Las manos de todos

El País
Juan José Millás

Los niños muertos resultan desconcertantes, no sabe uno dónde meterlos para negar el hecho de que ya no estén. Así como la muerte de los viejos, por dolorosa que parezca, se atiene a una sintaxis aceptada, la de los niños lo coloca todo patas arriba. Rompe el orden fundamental, altera la gramática de la existencia. Asistir al fallecimiento de un crío es como leer los versos de un poeta extraviado (y perdón por la redundancia): no les ves el sentido y sin embargo las palabras te alcanzan como si cada una de ellas hubiera sido escrita para ti.

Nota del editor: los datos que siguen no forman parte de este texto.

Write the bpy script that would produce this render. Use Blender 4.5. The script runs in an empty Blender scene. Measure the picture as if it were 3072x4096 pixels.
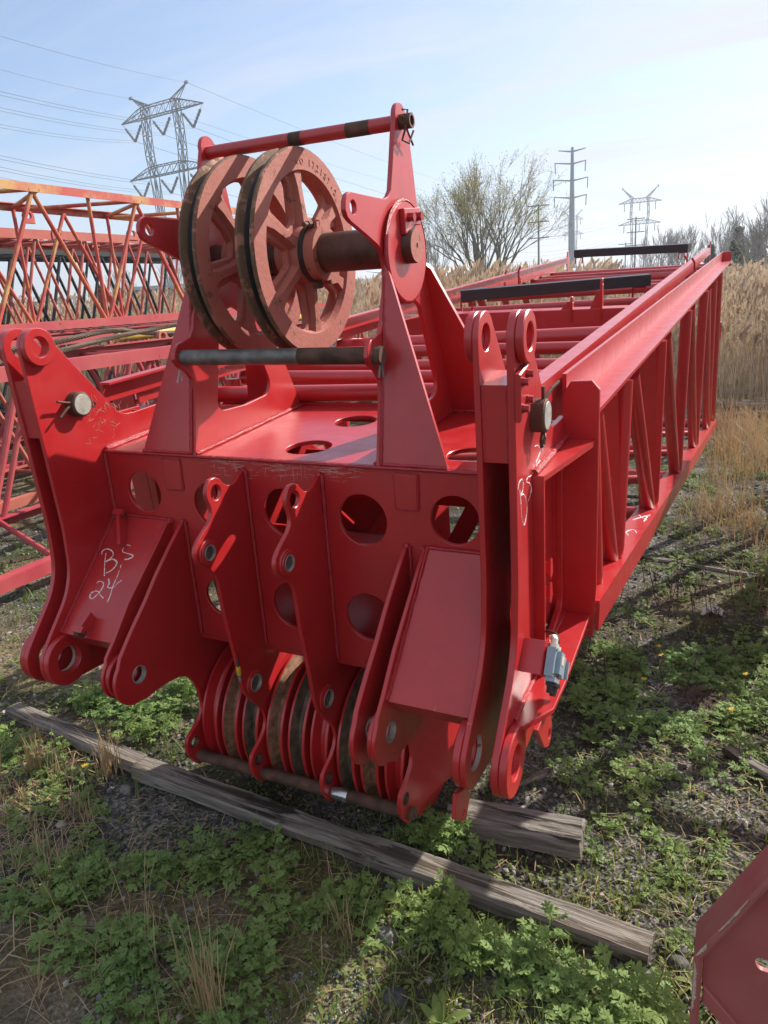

A lo mejor sí había sintaxis, la cuestión es que no estaba concebida para el pensamiento racional sino para ese otro que no nos atrevemos a llamar irracional, pero que por ahí va. La muerte de un niño solo se puede aceptar desde la insensatez como los versos de los mejores poetas solo se pueden entender desde el desatino. Nos sobran cantidades de lo uno y de lo otro como nos sobran cantidades de niños muertos. Cuando se muere el padre de Fulano, se muere el padre de Fulano, pero cuando se muere un niño, se muere el de todos. Atraviesa tu calle, camino del cementerio, un coche fúnebre con un ataúd blanco, del tamaño de una caja de zapatos, y sabes que en ese ataúd va un hijo tuyo, aunque ignores su nombre.